Given request: Reproduce only the top of the records, down to and including the line containing "R = math.radians".

-- Start of Rows --

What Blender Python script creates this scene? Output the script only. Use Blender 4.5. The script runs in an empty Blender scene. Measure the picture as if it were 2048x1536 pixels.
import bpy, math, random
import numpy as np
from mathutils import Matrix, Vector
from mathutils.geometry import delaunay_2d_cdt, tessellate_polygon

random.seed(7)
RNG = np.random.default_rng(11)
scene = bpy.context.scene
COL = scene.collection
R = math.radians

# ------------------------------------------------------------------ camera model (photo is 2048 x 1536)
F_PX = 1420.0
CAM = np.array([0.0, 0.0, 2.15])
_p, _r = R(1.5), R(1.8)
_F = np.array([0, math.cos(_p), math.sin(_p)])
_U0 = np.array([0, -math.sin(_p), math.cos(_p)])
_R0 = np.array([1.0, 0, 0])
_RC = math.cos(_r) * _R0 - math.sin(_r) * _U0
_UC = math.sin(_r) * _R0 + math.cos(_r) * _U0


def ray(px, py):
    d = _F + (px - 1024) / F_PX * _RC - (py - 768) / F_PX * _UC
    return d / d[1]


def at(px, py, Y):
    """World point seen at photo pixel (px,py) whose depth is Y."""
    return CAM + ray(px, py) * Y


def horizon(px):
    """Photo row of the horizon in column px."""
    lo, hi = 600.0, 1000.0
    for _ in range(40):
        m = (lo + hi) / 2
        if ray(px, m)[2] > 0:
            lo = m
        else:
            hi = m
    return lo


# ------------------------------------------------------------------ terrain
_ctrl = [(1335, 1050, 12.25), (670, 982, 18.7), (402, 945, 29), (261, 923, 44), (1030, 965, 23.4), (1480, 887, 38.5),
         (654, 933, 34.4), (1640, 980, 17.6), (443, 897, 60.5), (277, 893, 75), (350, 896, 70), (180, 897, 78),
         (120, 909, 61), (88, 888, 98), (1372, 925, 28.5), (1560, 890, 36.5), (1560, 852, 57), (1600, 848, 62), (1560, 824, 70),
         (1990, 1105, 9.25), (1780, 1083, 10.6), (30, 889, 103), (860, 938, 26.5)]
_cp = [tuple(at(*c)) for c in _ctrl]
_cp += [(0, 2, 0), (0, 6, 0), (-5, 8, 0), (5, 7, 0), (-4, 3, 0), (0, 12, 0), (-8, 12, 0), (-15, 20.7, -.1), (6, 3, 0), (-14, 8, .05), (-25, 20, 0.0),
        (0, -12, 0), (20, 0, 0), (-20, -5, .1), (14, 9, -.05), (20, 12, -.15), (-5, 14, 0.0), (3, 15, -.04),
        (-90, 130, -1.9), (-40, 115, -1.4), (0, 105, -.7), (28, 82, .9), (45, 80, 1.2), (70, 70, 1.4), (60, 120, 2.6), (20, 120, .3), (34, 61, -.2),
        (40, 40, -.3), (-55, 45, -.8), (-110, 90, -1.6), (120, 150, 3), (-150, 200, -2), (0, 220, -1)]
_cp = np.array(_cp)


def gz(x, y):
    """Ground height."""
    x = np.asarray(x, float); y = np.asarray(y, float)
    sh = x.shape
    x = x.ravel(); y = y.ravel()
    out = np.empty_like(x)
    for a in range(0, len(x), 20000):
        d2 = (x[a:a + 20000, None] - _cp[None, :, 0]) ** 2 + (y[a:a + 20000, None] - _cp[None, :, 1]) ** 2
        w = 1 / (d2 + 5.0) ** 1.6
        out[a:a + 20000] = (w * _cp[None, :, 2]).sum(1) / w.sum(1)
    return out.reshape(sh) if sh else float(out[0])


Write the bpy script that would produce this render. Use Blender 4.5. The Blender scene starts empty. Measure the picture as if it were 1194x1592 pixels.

-- End of Rows --

Answer below:
What Blender Python script creates this scene? Output the script only. Use Blender 4.5. The script runs in an empty Blender scene. Measure the picture as if it were 2048x1536 pixels.
import bpy, math, random
import numpy as np
from mathutils import Matrix, Vector
from mathutils.geometry import delaunay_2d_cdt, tessellate_polygon

random.seed(7)
RNG = np.random.default_rng(11)
scene = bpy.context.scene
COL = scene.collection
R = math.radians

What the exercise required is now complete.